Hermes Gil, lleva tres días visitando el karaoke. Recién cumplió 37 años. Tuvo una banda de rock en su natal Venezuela y tiene un timbre de voz aguda que no corresponde con su cuerpo. Trabaja cerca al sector de Los Cuatro Vientos. Descubrió el karaoke camino a su casa montado en una buseta que iba por el sector de La Plazuela. No dudó, se bajó a explorarlo. Explica que esos espacios para cantantes aficionados son maravillosos porque no hay que pagar cover ni encerrase en un bar para poder cantar: «Pagar $1.000 por cantar lo que te gusta, relajarte, liberarte del tedio y la cotidianidad del trabajo no es nada». Gil, busca en un libro plastificado, de no menos de treinta hojas, el código de ‘Barakunatana’ del grupo Aterciopelados, una de las más de cinco mil canciones que tiene el karaoke. Daniela marca el código y Hermes empieza a cantar.
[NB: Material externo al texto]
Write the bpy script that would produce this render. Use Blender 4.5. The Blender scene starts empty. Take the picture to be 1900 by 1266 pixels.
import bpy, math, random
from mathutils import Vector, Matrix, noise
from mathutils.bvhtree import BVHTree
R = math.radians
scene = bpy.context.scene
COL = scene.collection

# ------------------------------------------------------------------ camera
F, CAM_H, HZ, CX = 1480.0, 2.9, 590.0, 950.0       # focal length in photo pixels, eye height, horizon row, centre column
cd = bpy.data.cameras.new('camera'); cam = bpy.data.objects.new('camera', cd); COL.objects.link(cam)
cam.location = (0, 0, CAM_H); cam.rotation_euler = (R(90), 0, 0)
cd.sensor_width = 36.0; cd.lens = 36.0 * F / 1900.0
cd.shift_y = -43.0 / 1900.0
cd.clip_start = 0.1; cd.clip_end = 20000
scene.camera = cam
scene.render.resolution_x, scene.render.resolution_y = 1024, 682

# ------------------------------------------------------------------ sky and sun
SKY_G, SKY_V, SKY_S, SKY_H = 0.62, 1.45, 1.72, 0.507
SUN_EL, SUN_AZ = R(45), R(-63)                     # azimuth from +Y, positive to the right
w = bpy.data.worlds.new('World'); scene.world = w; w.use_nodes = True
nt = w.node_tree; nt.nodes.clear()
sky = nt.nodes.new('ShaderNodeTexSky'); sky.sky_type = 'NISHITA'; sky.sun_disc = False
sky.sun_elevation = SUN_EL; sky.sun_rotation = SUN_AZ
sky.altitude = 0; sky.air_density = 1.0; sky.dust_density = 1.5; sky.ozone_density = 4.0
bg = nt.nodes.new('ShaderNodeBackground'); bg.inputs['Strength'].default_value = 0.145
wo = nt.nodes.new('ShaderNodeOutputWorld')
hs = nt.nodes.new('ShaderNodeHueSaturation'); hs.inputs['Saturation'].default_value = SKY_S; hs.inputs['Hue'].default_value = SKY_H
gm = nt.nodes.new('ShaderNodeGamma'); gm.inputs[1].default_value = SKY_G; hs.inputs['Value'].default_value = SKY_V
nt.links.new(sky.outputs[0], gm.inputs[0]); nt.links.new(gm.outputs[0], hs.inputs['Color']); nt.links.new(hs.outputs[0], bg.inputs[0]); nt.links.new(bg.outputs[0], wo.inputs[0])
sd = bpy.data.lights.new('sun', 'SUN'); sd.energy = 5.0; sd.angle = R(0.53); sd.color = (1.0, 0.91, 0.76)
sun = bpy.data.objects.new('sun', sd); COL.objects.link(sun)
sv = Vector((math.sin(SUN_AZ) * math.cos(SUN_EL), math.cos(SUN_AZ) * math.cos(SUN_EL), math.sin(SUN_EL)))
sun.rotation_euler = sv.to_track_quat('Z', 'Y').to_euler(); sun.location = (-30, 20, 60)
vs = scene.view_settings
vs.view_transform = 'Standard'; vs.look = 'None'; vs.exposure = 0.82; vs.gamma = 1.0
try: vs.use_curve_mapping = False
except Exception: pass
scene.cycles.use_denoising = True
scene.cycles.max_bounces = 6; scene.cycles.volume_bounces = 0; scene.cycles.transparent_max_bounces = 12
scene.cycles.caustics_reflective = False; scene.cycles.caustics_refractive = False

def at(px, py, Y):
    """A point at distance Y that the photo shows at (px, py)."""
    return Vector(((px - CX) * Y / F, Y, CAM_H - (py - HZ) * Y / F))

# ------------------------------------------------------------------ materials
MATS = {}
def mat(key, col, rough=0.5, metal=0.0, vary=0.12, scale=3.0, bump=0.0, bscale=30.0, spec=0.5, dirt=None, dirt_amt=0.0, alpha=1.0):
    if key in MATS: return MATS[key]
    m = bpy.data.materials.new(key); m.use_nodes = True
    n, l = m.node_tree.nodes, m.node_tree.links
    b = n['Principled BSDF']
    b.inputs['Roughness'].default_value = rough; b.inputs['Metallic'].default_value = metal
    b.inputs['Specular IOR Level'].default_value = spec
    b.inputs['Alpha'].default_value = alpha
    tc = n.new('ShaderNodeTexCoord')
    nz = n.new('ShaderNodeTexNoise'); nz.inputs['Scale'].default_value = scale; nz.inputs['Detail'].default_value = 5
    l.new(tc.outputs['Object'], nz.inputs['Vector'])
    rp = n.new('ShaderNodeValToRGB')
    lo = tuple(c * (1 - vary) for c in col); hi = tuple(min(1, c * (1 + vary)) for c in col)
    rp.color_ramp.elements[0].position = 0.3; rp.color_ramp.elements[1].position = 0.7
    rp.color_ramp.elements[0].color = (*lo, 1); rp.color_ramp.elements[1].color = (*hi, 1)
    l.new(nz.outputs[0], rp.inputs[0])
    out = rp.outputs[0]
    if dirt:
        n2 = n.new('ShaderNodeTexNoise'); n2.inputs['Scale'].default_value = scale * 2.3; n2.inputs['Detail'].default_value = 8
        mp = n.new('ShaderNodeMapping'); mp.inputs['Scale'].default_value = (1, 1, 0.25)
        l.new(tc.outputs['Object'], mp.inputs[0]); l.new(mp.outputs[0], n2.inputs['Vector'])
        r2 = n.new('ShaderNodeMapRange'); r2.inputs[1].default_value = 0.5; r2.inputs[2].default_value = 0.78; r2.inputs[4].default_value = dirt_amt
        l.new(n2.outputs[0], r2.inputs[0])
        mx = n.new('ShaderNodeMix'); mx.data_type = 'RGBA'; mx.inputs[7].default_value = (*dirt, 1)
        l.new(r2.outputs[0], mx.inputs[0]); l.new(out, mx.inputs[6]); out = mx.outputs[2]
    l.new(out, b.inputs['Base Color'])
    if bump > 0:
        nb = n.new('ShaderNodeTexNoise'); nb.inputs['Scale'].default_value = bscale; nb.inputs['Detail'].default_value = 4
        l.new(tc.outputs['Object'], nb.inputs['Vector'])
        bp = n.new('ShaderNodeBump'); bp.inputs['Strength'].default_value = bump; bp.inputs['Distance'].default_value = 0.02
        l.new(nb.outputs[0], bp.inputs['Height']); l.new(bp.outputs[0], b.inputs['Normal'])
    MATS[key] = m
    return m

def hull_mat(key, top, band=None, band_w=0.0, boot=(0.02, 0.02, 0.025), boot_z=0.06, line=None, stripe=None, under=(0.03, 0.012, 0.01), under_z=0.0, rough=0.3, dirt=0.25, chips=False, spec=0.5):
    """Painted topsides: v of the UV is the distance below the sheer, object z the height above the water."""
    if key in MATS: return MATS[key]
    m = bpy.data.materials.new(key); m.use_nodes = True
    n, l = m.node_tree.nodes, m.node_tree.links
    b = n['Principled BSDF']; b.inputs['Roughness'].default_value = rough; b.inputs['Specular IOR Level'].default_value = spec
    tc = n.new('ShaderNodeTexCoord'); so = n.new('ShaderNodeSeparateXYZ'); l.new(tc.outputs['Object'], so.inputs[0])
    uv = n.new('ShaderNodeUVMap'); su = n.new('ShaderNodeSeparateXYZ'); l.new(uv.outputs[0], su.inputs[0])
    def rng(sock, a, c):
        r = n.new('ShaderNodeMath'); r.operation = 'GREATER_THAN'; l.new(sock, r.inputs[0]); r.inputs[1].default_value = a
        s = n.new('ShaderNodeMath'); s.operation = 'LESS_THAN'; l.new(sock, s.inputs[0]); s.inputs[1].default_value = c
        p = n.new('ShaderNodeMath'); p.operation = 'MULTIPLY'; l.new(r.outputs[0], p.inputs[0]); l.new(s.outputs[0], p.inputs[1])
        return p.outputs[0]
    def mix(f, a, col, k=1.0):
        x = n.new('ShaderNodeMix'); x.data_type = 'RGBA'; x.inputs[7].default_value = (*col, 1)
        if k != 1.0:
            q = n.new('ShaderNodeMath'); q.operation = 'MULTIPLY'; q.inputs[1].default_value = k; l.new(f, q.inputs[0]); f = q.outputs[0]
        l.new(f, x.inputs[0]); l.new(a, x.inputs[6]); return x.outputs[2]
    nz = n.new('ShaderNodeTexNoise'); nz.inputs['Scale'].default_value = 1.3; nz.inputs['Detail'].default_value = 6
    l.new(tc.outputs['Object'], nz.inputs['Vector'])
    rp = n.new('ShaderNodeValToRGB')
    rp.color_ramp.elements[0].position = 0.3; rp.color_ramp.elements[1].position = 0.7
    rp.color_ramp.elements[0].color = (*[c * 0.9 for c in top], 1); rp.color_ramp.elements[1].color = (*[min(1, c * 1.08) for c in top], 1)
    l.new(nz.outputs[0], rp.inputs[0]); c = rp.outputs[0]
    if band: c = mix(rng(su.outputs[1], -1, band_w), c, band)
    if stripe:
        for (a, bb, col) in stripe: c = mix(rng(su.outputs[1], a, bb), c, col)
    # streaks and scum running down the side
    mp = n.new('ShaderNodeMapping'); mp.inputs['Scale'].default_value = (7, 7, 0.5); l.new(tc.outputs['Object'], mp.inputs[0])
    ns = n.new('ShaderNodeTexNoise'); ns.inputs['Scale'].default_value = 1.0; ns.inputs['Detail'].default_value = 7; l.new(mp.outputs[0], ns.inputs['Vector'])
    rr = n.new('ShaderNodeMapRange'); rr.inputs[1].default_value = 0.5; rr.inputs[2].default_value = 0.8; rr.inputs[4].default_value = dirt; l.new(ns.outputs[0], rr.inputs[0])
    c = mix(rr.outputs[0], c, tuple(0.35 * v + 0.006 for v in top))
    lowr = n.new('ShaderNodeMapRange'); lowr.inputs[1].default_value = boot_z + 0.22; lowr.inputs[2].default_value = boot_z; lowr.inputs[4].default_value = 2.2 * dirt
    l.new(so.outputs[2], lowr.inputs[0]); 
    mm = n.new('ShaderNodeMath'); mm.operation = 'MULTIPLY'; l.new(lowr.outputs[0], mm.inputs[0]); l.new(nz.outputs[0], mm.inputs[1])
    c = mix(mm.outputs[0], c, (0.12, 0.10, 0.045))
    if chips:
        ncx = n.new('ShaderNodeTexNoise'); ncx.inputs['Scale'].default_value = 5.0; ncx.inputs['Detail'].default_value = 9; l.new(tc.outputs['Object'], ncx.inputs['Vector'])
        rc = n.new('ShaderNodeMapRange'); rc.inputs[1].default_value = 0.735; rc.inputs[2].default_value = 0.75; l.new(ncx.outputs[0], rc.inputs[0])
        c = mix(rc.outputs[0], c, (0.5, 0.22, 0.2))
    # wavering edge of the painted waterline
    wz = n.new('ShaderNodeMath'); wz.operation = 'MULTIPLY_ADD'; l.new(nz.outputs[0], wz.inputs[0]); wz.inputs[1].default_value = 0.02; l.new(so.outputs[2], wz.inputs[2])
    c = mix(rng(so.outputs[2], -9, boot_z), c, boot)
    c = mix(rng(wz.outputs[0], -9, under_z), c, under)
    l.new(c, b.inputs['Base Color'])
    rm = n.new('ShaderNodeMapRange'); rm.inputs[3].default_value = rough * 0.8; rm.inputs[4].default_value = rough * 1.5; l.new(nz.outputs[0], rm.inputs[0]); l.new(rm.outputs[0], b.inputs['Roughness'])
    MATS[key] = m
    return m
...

Es un regular contratenor. Vocecita pendeja, con un gallito irritante y azaroso al final de las freses. Alcanza con cierta facilidad, las notas que Andrea Echeverry entona en esa cantinela de antaño. Le va bien, se escuchan buenos comentarios.
El karaoke de La Plazuela, el único público actualmente en Cartagena, abre de jueves a domingo de seis de la tarde a diez de la noche. Su dueño, Rubén Ortiz, lleva más de tres años sacándolo. Su hija, Daniela, explica que el programa que reproduce las pistas [Ecuakaraoke], lo compró su padre en Cali y es el primer karaoke profesional del país debidamente legalizado y registrado. En la parte superior de las hojas de la cartilla que contiene los códigos de las canciones dice: “Kantar te hace bien, Ecuakaraoke es otro kantar”.